There would not have been enough time to prevent an impact if the asteroid’s course had been slightly different.

Asteroid 2016 RB1 came within 23,900 miles of Earth Wednesday morning, which is shockingly close to the orbit of some communications satellites. Astronomers discovered the asteroid Monday using the Mt. Lemmon Survey telescope in Tucson, Arizona. The asteroid was up to 52 feet across, and it’s the third asteroid this month to travel between the Earth and the moon.

If 2016 RB1 had struck Earth, the impact alone could have released 119 times the energy of the atomic bomb dropped on Hiroshima. It would have created gusts of wind of up to 3,620 miles per hour and caused buildings to collapse.

2016 RB1 was detected so late that only a few observers were able to track it, including the Virtual Telescope project, and Ernesto Guido of the Remanzacco Observatory.

When NASA director Charles Bolden was asked in 2013 what the space agency could do if a similar asteroid was on a collusion course for a major city, he simply replied “Pray.”

NASA announced in January that it has formalized a Planetary Defense Coordination Office to defend Earth from asteroids that could potentially end humanity.

Globally, asteroid detection programs have found more than 13,500 near-Earth objects of all sizes — 1,218 near-Earth objects have already been found this year, according to the Minor Planets Center. Roughly 1,500 new asteroids that could potentially impact Earth are found every year.

NASA estimates that more than 90 percent of “world-killer” asteroids, which have diameters of more than 3,000 feet, have already been discovered.
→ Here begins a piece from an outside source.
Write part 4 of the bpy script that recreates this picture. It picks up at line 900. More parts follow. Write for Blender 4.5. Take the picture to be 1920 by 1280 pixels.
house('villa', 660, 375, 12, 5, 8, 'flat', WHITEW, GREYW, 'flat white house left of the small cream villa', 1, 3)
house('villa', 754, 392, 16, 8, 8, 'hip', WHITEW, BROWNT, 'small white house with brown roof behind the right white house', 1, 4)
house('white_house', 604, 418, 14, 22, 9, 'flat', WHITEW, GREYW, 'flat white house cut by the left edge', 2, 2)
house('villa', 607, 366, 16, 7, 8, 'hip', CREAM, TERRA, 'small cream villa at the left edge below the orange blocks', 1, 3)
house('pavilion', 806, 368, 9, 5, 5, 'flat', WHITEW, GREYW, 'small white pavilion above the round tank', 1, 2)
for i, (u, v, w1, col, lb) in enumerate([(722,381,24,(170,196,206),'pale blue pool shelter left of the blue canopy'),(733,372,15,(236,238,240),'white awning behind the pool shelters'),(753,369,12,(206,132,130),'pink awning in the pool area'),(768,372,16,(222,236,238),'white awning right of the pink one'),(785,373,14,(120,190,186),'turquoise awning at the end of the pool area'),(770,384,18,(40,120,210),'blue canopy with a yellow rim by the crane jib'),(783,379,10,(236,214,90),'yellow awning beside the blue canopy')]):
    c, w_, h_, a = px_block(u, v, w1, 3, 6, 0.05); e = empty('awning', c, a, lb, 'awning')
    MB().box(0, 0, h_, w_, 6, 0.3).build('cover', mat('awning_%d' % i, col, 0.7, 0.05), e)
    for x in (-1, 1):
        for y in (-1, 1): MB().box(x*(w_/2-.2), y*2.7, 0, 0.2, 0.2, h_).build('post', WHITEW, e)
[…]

The agency is now focused on finding objects that are 450 feet in diameter or larger, which could devastate a city or country if they struck Earth.

In the event an asteroid couldn’t be prevented from hitting Earth, the Planetary Defense Coordination Office would work with Federal Emergency Management Agency (FEMA), the Department of Defense, and other federal agencies to coordinate disaster response.

The federal “omnibus” budget approved last month includes $50 million for near-earth object observations and planetary defense, up from just $4 million in 2010.